Jesse Dringoli said:upstream pressure required to "push" the assumed flow through the smaller pipes may be higher than the upstream storm connection points, suggesting that they would overflow.
I dont understand what you mean by this.
Lastly is there a way to get my model from WaterGEMS into SewerGEMS, without necessarily starting all over. Obviously some parameters will have to be redefined.
Japheth Osumo said:Issue I had though is the Tee is essentially enclosed structure so didn't make much sense to define it as a manhole. But then again the Transition element does not have Inflow. So I wasnt sure how how to proceed.
You can either attach a catchment (representing the runoff characteristics of the roof/gutter/downspout) directly to the transition element, or model it as a manhole with a bolted cover and top set equal to the pipe top.

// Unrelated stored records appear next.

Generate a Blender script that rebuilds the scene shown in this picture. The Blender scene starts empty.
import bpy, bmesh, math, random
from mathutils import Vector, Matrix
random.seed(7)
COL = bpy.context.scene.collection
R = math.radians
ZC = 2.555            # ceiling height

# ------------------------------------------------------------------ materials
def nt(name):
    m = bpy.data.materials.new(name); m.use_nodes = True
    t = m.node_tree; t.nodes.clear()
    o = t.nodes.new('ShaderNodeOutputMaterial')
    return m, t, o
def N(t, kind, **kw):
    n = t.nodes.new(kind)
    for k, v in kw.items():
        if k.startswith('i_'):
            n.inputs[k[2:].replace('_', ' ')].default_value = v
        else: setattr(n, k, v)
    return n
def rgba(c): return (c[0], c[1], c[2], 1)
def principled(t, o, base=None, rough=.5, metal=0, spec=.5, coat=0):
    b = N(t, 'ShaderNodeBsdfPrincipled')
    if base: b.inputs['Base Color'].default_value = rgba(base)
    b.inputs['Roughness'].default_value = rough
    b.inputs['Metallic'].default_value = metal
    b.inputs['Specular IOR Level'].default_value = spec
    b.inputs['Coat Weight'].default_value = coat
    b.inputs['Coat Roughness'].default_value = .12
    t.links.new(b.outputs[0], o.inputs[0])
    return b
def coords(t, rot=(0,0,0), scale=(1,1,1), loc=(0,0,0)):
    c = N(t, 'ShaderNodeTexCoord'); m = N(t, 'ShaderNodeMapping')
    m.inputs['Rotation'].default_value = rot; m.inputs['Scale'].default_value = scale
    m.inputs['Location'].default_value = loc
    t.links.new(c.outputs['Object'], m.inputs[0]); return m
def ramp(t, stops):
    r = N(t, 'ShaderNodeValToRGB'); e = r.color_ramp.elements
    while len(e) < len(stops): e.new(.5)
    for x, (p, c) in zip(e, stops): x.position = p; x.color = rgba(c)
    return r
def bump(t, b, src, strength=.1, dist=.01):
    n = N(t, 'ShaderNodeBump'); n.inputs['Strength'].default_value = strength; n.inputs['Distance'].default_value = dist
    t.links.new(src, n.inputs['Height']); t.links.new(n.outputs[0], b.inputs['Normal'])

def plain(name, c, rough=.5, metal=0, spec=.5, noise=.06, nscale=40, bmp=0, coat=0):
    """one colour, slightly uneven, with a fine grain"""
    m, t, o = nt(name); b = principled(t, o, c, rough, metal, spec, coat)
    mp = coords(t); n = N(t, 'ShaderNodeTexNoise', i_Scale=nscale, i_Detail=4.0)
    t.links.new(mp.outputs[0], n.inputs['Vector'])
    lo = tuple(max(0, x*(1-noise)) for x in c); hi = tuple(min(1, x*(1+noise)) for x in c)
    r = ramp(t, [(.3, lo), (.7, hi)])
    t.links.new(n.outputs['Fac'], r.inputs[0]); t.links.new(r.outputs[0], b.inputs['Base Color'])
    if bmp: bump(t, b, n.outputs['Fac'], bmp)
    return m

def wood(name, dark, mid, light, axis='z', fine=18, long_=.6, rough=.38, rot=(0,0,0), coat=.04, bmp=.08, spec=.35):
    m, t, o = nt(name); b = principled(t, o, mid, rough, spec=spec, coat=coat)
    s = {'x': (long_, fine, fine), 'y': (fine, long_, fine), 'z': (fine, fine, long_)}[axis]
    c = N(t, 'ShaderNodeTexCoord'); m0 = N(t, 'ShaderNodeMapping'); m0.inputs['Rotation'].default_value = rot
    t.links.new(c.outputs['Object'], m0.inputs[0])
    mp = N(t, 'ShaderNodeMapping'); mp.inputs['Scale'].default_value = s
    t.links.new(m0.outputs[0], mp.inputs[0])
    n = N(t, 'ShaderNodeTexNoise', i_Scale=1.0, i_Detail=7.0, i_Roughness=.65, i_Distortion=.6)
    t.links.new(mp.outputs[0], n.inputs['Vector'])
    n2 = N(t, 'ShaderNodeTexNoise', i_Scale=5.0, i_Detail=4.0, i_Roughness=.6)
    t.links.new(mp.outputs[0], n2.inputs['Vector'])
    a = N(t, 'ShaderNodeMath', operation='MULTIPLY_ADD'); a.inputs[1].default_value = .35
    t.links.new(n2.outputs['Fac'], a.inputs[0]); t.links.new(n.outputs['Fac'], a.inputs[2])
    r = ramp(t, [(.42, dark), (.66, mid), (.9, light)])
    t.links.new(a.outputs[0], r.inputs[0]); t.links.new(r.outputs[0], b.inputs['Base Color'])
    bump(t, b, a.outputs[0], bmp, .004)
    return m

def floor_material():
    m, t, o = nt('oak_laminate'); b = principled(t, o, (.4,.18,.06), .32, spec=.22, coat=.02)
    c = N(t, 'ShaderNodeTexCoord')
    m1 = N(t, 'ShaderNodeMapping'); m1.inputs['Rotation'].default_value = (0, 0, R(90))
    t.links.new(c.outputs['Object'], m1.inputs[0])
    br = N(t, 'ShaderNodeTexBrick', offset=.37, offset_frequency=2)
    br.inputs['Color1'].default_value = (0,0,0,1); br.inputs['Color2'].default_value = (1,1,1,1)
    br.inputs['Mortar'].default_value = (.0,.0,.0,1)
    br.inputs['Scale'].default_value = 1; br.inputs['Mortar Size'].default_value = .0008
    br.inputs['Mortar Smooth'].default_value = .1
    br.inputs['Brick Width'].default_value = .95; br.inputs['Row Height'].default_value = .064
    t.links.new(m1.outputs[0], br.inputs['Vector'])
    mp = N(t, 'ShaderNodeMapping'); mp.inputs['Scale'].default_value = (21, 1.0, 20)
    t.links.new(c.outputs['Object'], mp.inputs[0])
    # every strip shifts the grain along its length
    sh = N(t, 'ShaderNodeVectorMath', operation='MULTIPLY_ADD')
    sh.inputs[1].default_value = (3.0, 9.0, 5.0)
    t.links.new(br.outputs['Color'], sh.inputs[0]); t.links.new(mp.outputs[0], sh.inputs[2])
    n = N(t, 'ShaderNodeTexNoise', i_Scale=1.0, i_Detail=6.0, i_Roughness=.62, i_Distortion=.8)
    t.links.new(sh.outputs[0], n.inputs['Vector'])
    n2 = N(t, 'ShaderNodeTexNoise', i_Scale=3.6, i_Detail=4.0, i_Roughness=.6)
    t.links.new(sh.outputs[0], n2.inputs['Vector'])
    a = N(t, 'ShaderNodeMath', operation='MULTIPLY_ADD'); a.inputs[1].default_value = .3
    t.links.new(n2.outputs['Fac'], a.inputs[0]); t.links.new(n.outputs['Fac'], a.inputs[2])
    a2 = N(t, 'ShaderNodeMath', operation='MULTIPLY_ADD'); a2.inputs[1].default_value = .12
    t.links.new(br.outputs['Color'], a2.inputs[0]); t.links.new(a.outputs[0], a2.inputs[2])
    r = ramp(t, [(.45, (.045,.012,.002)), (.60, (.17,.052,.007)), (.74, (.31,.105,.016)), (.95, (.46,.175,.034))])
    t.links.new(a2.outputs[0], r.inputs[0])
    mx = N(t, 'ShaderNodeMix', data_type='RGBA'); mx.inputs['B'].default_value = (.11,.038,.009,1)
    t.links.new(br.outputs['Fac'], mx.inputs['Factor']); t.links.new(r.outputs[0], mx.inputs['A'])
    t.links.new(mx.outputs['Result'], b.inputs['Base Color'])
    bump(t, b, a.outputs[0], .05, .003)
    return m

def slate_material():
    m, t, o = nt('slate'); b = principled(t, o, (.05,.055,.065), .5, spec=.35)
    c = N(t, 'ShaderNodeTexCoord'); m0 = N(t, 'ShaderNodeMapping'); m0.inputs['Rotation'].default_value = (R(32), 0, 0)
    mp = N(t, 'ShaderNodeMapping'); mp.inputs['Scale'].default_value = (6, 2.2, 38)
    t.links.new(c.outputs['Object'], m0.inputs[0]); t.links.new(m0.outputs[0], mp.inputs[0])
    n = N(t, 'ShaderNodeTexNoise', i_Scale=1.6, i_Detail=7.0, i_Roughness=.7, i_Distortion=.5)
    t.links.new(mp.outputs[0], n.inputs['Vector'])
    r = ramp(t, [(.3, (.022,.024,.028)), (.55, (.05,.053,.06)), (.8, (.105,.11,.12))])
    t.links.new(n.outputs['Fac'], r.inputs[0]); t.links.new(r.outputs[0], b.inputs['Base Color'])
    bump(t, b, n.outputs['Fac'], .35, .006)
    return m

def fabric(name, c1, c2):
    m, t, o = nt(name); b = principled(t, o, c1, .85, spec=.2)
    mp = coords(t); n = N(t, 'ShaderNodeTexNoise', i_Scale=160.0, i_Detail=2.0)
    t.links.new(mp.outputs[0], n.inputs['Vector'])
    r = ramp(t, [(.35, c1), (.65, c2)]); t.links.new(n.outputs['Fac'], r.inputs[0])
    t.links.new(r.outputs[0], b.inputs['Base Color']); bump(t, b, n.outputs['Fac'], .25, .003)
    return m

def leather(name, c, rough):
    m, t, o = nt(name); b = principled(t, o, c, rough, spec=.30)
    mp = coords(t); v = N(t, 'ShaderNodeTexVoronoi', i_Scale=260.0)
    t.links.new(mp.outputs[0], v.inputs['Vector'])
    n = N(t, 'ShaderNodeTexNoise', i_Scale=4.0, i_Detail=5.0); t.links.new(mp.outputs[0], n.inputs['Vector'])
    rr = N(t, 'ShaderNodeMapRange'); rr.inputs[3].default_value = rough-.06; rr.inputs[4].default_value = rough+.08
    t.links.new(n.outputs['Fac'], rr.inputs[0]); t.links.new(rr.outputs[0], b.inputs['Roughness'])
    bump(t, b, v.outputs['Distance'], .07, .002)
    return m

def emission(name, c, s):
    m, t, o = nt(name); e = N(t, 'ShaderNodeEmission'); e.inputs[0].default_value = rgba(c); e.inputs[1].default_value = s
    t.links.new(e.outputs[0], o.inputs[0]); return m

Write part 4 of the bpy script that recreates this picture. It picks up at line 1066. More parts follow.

Japheth Osumo said:Jesse Dringoli said:upstream pressure required to "push" the assumed flow through the smaller pipes may be higher than the upstream storm connection points, suggesting that they would overflow. I dont understand what you mean by this.
Take a look at a profile and it may make more sense. If you have a known hydraulic grade on the downstream side and a known inflow on the upstream side, then the higher the inflow, the higher the hydraulic grade will be at the upstream side, because the additional flow will cause additional pipe headloss. In the real system this can be visualized as an increase in the height of water needed to push the desired flow rate through the pipes (the "head"). That head/HGL might be above the top of the ground/downspout, which would indicate an overflowing/flooding condition would occur and that larger pipes are needed.
Japheth Osumo said:Lastly is there a way to get my model from WaterGEMS into SewerGEMS, without necessarily starting all over. Obviously some parameters will have to be redefined.
You would need to export the WaterGEMS model (via each element Flextable) to Shapefile format, then import into SewerGEMS using ModelBuilder.